Gearing up for tour


By CHELSEA J. CARTER, Associated Press

Rob Thomas is going it alone, taking his best-selling solo act on the road.

Well, sort of alone. He's taking along his wife. And his dog. And his new band.

Matchbox Twenty frontman Rob Thomas is going on tour to promote his solo album Something to Be.

The Matchbox Twenty frontman on Monday announced a two-month national tour to support his multiplatinum solo album Something to Be. It kicks off Oct. 5 in Albany, N.Y., hitting mostly medium-size venues like Houston's Verizon Wireless Theater, where he'll play Oct. 29.

"It's about trying to cover as much ground as you can cover," Thomas said. Nationwide tours "always cover the best ground anyway: New York, Chicago, Los Angeles, you name it. But I'd even just play a month in New York. I'm just so sick of not playing."

Opening acts will be the all-female quintet Antigone Rising and Anna Nalick.

Thomas' album, which was released in April, entered the Billboard 200 chart at No. 1 — the first time a male artist from a rock or pop group debuted at the top.

Thomas, 33, is modest about his success. But pressed about the naysayers who dismissed his solo effort, he doesn't feel he needs vindication.

"There's always going to be somebody who doesn't like you or your band. Success doesn't change that. If anything, it makes them hate you even more," he said. "The real success is 20 years from now. Did you do anything that they remember? So many people have big success and get remembered just in the moment."

So for this moment Thomas is focusing on touring.

"Because we've spent so much time promoting the album, doing radio shows where you play one or two songs, and doing interviews, I'm all about wanting to get on the road and just play," Thomas said.

"I can't wait to move into a bus. Neither can my wife."

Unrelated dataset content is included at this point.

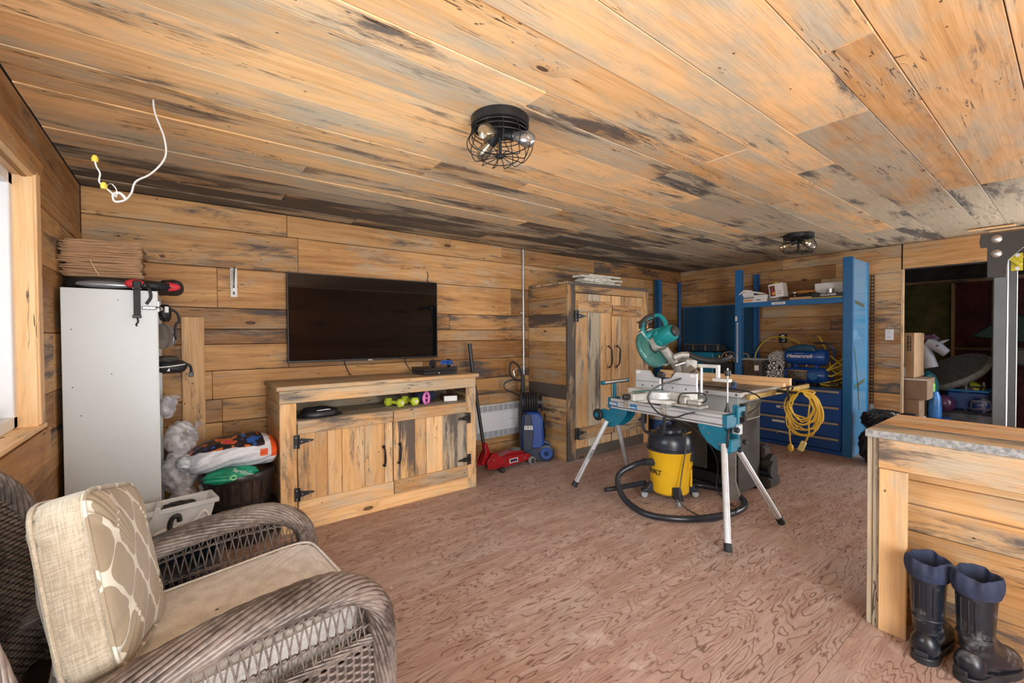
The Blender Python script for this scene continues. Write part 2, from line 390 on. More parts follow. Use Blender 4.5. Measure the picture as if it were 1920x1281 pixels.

And the terrier-basset-hound mix he and his wife, model Marisol Thomas, adopted last year?

"This whole thing centers around the dog. We're probably going to have to buy the bus so we can take him," he said.

In fact, Thomas confided, the couple recently had to leave the dog with family in Florida while they went to Australia to promote the album. When they returned, they did something for the dog Thomas said they never do for themselves.

"We chartered a plane for our dog" to get him back to New York, he said. "It wasn't a big plane, either. It was a small plane."

Besides his solo material, Thomas plans to perform a few Matchbox songs.

"I play the Matchbox songs in the way that I wrote them. Then I don't use any of the other parts the guys wrote," he said. "You want to ride that line because some of the fans came because they are fans of Matchbox Twenty, and then there has to be that (musical) element of the reason you are on a break."

And yes, it is a break.

"Our only question is when," he said. "But it's definitely going to happen."